Scenes as source code:
-- Begin --
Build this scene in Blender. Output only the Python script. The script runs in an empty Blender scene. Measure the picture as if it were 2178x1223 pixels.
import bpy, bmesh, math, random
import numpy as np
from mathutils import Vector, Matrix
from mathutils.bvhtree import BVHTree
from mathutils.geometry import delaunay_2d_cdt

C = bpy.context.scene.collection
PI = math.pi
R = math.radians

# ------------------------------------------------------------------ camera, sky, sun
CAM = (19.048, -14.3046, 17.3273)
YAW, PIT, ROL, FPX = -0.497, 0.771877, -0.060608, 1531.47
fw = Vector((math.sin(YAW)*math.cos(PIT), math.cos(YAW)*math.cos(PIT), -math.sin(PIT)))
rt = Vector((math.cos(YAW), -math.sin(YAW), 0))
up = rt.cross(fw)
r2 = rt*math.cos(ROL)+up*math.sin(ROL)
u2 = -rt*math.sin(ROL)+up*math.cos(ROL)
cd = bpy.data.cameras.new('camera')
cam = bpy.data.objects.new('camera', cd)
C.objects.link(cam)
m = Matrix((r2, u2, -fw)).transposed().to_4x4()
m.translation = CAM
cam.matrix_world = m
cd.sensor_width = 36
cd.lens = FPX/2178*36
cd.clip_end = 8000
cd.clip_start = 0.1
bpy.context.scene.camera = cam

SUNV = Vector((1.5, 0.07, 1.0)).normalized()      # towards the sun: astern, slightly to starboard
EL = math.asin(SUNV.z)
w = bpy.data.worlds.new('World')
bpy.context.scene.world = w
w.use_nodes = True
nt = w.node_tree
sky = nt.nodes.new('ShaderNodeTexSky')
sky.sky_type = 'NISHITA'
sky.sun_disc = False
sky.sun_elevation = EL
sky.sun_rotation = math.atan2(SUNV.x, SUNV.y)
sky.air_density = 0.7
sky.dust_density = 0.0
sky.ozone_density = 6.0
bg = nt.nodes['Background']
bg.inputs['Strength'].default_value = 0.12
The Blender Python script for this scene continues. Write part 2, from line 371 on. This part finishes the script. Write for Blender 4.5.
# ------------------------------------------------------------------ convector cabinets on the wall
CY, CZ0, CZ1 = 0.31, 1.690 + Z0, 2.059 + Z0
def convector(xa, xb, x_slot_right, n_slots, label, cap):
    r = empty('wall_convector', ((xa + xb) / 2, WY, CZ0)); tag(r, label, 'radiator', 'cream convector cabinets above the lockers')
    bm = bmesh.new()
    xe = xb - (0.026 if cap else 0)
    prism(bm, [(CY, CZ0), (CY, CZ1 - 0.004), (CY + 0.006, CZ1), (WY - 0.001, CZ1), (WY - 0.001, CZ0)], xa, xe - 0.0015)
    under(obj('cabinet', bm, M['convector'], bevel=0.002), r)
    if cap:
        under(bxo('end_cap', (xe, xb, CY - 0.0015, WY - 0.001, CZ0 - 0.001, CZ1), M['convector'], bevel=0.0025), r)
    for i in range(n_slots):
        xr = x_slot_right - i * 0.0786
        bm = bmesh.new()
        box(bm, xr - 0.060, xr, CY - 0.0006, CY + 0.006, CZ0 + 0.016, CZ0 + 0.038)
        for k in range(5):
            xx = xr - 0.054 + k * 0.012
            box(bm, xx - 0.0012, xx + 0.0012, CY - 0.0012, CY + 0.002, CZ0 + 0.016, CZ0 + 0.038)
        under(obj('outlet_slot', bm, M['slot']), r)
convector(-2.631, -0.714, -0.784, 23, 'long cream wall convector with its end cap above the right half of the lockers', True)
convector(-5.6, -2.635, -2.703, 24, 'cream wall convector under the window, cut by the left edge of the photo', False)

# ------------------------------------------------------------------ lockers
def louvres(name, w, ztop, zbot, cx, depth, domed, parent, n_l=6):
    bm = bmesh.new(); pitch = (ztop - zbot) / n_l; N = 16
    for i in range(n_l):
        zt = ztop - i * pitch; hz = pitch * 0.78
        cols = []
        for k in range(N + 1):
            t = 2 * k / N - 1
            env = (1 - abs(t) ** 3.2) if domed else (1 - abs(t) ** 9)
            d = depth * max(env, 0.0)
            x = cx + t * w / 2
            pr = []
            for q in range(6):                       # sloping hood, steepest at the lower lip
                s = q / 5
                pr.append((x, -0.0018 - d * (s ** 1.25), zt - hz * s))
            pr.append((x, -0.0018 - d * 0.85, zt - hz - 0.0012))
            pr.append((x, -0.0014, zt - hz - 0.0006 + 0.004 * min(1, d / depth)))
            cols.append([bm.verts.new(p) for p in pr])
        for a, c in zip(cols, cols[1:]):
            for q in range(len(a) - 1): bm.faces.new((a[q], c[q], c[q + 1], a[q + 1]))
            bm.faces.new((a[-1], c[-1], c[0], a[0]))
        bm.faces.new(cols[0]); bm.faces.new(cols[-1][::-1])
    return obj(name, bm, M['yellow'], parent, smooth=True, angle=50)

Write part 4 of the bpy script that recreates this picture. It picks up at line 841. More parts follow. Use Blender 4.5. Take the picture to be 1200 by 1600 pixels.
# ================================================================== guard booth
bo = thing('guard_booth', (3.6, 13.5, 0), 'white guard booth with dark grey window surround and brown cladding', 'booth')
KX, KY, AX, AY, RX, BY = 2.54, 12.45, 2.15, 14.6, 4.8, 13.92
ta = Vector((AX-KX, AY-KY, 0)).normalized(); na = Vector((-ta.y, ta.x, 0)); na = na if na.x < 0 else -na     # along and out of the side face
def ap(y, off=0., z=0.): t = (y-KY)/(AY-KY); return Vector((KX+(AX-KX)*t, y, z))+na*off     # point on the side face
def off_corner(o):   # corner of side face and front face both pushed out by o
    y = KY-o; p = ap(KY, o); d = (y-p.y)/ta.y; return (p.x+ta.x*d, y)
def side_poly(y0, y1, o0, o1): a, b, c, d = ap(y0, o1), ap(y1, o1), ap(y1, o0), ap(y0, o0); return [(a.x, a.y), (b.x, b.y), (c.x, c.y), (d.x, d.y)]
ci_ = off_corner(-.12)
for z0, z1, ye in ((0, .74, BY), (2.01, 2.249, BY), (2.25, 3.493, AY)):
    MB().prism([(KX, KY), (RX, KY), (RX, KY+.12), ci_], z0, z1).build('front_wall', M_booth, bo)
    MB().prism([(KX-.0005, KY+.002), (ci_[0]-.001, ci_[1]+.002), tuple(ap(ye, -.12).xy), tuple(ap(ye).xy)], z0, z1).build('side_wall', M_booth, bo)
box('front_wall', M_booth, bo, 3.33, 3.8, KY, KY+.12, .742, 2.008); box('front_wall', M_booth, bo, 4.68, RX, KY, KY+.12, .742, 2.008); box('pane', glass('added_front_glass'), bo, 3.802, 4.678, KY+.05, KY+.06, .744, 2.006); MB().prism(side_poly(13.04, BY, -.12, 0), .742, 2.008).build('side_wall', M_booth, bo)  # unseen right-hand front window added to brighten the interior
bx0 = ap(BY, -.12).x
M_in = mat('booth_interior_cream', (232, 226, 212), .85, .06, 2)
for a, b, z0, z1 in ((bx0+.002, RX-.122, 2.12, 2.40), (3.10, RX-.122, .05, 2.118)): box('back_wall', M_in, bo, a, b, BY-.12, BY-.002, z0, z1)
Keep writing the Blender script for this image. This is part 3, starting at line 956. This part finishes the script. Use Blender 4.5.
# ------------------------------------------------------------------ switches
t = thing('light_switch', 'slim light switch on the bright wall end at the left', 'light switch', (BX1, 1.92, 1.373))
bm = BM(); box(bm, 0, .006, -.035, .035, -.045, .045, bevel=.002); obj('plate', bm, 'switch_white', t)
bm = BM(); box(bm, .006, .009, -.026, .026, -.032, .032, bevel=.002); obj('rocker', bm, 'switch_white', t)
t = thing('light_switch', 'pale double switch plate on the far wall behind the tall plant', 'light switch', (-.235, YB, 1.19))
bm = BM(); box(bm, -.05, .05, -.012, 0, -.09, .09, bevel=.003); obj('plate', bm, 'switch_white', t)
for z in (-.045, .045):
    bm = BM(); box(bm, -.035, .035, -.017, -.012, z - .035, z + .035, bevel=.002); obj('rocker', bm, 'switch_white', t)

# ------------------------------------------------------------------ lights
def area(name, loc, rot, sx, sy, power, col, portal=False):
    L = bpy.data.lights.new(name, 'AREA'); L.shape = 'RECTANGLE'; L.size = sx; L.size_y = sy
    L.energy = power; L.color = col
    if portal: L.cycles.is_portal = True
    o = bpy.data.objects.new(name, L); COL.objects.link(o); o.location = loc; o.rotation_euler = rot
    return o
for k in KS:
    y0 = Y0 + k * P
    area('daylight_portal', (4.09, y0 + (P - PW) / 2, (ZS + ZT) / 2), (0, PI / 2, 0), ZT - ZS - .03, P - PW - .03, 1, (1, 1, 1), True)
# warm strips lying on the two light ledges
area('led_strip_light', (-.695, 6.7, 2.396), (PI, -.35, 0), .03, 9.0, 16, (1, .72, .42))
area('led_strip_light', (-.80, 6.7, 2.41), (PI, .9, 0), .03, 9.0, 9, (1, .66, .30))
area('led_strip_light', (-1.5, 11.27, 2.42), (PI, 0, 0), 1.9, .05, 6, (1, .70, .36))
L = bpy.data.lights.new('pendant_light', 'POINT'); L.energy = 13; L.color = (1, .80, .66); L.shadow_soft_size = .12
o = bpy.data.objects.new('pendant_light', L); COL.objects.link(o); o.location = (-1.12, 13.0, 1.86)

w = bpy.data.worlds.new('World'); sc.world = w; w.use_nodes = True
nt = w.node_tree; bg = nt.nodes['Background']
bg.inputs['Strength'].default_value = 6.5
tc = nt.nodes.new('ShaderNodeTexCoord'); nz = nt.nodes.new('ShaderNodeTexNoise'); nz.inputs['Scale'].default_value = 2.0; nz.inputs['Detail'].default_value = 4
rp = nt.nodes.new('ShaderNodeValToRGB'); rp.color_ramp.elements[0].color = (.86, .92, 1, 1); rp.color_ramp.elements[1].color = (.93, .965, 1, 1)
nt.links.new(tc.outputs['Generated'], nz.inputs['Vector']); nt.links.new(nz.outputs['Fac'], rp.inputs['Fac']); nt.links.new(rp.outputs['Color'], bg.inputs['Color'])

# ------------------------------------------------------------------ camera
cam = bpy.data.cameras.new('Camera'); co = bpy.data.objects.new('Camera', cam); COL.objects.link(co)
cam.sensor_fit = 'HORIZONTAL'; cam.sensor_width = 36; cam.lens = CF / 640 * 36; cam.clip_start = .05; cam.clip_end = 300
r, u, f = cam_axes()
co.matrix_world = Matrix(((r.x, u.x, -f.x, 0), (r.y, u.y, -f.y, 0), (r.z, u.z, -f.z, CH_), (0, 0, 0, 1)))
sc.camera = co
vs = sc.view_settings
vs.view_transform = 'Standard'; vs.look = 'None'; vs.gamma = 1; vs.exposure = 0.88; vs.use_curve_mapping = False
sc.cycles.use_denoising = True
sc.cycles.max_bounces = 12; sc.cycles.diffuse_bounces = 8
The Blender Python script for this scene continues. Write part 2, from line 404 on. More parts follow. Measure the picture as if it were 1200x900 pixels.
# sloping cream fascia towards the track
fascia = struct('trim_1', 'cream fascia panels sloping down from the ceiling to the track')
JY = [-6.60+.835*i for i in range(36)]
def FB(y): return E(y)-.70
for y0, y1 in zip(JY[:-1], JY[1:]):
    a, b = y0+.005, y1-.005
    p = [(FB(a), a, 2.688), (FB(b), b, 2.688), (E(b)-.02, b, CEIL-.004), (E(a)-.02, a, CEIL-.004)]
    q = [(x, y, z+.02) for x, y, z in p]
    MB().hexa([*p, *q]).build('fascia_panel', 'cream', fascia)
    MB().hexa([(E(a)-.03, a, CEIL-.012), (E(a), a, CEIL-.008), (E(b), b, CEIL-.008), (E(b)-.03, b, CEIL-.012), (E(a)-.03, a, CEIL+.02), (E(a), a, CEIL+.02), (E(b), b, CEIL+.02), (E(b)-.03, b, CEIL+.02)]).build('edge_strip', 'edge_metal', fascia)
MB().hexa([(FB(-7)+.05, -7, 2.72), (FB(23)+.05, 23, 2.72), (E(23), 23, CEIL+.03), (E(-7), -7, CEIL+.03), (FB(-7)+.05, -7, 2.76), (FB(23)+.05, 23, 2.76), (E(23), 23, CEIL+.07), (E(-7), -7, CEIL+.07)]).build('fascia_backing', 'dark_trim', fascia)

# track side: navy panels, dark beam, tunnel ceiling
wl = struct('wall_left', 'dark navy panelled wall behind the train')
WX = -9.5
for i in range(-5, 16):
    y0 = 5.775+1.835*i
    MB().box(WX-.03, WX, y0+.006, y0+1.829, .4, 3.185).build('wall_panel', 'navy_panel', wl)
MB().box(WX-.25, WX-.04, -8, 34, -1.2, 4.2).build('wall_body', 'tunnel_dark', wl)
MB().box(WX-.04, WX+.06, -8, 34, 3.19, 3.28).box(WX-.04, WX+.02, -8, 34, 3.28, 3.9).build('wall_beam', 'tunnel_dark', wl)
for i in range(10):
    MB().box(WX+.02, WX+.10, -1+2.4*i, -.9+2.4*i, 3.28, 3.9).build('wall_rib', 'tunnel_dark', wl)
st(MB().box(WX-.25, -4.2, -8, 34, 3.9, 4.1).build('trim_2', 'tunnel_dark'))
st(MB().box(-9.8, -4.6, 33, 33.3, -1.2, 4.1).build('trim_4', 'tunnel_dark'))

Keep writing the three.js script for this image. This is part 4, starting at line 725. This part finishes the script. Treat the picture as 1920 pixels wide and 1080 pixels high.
-- End --
- **SET EXERCISE**: Begin with the first line of the listing and copy exactly through the line that contains "R = math.radians", please, keeping both ends and leaving out everything after.

- **THE REPLY**:
Build this scene in Blender. Output only the Python script. The script runs in an empty Blender scene. Measure the picture as if it were 2178x1223 pixels.
import bpy, bmesh, math, random
import numpy as np
from mathutils import Vector, Matrix
from mathutils.bvhtree import BVHTree
from mathutils.geometry import delaunay_2d_cdt

C = bpy.context.scene.collection
PI = math.pi
R = math.radians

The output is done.